3 Banken Unternehmensanleihen-Fonds – Entwicklung seit Gründung
Leitplanke 6
Gold – wir bleiben dem edlen Metall treu
Seit mittlerweile vielen Jahren bezeichnen wir Gold als attraktiven und wichtigen Bestandteil der Geldanlage. Daran ändert sich auch im Jahr 2012 nichts, auch wenn wir derzeit in unseren Managementkonzepten nur die Hälfte der möglichen Gewichtungsgrenzen ausnützen. Viele Probleme im Geldsystem sind aber noch ungelöst. Mag sein, dass vorerst eine Beruhigung eintritt und Gold temporär etwas an Glanz verliert. Der nächste „Fieberschub“ kann aber rasch kommen – aus welcher Richtung auch immer. Wir werden uns auch bei Gold an eine höhere Volatilität gewöhnen müssen. Als eine Art „Versicherung“ und als Währung bleibt Gold aber weiterhin ein wichtiger Depotbaustein.
Entwicklung Gold in Euro
Leitplanke 7
Rohstoffe – nicht die volle Portion
Da wir Investments mit Sachwerte-Charakter und Inflationsschutz bevorzugen, bleiben auch Rohstoffe ein wichtiger Teil der Geldanlage. Wir gehen hier aber defensiv ins neue Jahr und nehmen noch nicht die vollen Gewichtungen ein. Wir wollen zuerst abwägen, wie sich eine mögliche Abschwächung von China auswirkt und wie stark die Preise vieler Einzelrohstoffe von „billigem Geld“ geprägt sind. Wir sind deshalb auch bereit, den Schalter rasch um zulegen. Die Grundstory bleibt schlüssig. Vor allem beim Ölpreis sprechen einige Argumente für steigende Notierungen.
Entwicklung Agrar-Rohstoffe und Rohstoffe in Euro
Leitplanke 8
Aktien – wir kaufen Eigentum und nicht Schulden
Viele logische Argumente sprechen für Aktien, auch wenn zuletzt oft die allgemeine Risikoaversion all diese Argument verdeckte. Wenn wir eine „Schuldenkrise“ haben, was wohl unstrittig ist, dann macht eine Beteiligung an Eigentum und Substanz Sinn. In welcher Gewichtung auch immer, Aktien sind 2012 ein wesentlicher Bestandteil der Geldanlage. Unsere Überzeugungen schreiben wir ins neue Jahr fort. Banken oder Zykliker mögen für temporäre Tradings Sinn machen, als strategische Investments reizen sie uns nicht.

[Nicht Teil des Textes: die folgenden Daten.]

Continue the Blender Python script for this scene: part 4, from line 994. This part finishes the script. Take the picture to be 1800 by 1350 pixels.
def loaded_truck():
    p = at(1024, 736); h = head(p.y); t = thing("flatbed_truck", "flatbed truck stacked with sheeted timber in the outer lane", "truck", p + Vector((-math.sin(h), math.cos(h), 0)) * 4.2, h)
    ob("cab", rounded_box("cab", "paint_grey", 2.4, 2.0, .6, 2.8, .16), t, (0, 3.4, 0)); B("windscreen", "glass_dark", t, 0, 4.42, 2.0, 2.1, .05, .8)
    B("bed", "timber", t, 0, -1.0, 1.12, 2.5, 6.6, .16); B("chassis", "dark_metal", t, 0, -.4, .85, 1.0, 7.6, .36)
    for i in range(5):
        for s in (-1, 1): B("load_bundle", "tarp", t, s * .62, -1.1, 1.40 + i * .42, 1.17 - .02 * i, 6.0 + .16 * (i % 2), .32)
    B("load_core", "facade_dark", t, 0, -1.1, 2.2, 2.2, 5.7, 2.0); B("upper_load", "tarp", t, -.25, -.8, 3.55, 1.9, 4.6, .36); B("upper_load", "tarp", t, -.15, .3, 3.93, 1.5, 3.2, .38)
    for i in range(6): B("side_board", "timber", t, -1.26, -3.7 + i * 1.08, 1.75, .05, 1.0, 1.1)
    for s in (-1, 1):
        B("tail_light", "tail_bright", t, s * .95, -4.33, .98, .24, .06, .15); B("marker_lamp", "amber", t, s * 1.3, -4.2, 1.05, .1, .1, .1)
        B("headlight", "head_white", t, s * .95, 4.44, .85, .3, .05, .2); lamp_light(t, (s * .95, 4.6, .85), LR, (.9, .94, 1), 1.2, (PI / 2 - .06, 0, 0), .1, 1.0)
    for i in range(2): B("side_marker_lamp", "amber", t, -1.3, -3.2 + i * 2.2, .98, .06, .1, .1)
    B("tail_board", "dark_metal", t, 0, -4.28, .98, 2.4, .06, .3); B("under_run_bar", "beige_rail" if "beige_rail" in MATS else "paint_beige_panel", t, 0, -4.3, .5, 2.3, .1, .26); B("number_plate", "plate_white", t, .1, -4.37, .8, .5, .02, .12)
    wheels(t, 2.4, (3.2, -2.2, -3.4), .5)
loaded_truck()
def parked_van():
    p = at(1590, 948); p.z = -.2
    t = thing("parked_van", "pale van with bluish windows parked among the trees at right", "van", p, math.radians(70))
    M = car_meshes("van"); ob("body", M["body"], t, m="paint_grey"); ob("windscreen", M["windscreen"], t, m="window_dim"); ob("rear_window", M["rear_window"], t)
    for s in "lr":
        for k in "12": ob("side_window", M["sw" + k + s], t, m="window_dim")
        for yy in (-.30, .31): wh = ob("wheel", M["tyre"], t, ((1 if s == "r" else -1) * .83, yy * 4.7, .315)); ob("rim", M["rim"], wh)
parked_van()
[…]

Wir bleiben bei Sachwerten und Substanzaktien. Wir schätzen langjährig erprobte Geschäftsmodelle und vermeiden Experimente. Wir vertrauen auf Basistrends in Bereichen wie Basiskonsum, Nahrung, Energie oder Gesundheit. Und wir denken, dass österreichische Aktien 2012 deutliche Comeback-Chancen haben; die Rückgänge 2011 waren zu einem wesentlich Teil hausgemacht, die Underperformance zu vergleichbaren Ländern ging klar zu weit.

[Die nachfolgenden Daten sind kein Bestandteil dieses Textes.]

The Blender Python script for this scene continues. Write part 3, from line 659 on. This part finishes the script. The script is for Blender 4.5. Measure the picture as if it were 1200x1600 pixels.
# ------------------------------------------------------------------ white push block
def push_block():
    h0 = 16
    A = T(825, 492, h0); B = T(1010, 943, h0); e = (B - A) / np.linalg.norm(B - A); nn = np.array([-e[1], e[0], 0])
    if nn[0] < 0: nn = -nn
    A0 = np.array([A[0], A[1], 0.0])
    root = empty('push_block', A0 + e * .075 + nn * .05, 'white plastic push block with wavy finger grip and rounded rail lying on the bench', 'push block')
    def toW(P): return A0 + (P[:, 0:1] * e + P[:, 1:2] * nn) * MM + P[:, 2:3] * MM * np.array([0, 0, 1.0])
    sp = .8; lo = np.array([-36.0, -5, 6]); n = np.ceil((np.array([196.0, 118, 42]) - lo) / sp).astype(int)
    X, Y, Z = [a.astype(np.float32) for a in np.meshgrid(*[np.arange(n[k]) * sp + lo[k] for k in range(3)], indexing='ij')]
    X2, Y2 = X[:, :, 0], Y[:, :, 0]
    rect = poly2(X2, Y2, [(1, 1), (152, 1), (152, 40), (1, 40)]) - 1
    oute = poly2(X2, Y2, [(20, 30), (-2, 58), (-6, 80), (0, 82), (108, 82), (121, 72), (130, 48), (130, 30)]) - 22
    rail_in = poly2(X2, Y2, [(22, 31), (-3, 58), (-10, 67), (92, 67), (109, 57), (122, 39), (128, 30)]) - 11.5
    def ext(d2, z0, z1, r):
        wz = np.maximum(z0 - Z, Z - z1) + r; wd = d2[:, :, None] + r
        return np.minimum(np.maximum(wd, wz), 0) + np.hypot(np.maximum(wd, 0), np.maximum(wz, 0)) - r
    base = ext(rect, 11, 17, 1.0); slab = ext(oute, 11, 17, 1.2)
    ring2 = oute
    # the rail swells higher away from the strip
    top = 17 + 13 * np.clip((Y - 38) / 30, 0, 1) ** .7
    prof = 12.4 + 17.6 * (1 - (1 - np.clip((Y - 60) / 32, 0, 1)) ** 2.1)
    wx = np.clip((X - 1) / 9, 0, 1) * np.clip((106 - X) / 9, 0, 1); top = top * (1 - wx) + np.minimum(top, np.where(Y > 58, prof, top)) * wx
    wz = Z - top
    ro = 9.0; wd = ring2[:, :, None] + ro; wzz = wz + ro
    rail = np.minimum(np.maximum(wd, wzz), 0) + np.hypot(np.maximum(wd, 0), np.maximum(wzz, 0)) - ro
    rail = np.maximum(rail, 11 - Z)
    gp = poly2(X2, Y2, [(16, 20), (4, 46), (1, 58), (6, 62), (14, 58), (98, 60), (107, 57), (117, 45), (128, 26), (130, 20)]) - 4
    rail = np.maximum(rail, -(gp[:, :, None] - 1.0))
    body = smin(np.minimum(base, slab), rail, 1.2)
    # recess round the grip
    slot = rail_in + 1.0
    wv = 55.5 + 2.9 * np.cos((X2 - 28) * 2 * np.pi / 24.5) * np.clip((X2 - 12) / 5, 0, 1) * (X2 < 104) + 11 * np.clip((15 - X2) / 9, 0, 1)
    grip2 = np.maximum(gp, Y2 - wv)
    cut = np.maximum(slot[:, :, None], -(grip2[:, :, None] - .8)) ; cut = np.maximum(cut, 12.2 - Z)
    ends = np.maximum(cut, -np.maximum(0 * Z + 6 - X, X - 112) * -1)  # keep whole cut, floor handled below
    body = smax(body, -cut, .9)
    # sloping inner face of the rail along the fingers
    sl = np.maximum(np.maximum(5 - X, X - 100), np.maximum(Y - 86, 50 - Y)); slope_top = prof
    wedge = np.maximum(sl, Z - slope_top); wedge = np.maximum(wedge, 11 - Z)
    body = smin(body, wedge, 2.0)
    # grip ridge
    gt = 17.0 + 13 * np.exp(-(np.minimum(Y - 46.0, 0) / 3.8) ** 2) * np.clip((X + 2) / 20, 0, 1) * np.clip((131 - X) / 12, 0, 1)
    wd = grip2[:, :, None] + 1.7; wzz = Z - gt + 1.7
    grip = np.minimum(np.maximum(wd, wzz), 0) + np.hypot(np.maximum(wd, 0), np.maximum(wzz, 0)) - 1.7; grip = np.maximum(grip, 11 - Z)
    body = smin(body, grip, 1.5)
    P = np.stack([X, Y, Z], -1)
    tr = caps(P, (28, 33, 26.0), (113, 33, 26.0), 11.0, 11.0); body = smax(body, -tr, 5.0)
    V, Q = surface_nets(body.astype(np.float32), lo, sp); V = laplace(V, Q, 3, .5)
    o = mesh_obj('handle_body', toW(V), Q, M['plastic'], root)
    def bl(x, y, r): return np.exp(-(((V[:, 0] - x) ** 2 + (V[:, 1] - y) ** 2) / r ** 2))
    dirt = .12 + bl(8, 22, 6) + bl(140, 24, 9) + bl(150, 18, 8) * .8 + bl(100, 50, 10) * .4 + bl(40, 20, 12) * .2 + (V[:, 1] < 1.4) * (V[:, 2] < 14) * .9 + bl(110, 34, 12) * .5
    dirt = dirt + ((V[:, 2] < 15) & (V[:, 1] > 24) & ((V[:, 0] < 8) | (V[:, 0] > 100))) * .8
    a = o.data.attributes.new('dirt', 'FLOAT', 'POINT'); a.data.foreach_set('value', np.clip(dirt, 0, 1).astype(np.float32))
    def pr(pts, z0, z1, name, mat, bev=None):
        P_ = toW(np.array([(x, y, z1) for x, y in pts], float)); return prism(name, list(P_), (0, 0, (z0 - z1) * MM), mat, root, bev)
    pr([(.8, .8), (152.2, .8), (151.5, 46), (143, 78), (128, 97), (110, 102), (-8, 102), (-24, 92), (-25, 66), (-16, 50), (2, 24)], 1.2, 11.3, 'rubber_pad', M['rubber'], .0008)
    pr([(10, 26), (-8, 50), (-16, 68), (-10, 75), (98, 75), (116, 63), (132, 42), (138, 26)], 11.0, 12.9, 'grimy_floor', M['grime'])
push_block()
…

Entwicklung Aktien-Weltindex in Euro
Leitplanke 9
Flexibilität – ein neues Fixwort in der Geldanlage
Das „Machbare“ realistisch einzuschätzen ist generell wichtig und in der Geldanlage eine neue Herausforderung. Die Sehnsucht nach klaren Punktprognosen ist nachvollziehbar, aber nicht erfüllbar. Eine Änderung der Strategie vorzunehmen ist keine Schwäche, sondern professionelle Pflicht. Bleiben Sie daher flexibel – in Ihren Gedanken und Ihren Veranlagungen. Behalten Sie einen Teil an Liquidität zurück, um bei Chancen reagieren zu können. Der mediale Fokus der Finanzmärkte ist innerhalb eines Jahres meist Veränderungen unterworfen. Vielleicht kommen 2012 die Europäer aus der „Schusslinie“ und die Märkte erinnern sich daran, dass die USA bei mindestens gleich großen Problemen bis dato mindestens gleich schlechte Lösungen präsentiert haben! Dies zu beobachten und mit den Gewichtungen bei Anleihen, Aktien und Währungen flexibel zu reagieren, wird Ihnen mehr Wert bringen als die Suche nach einer Detailprognose.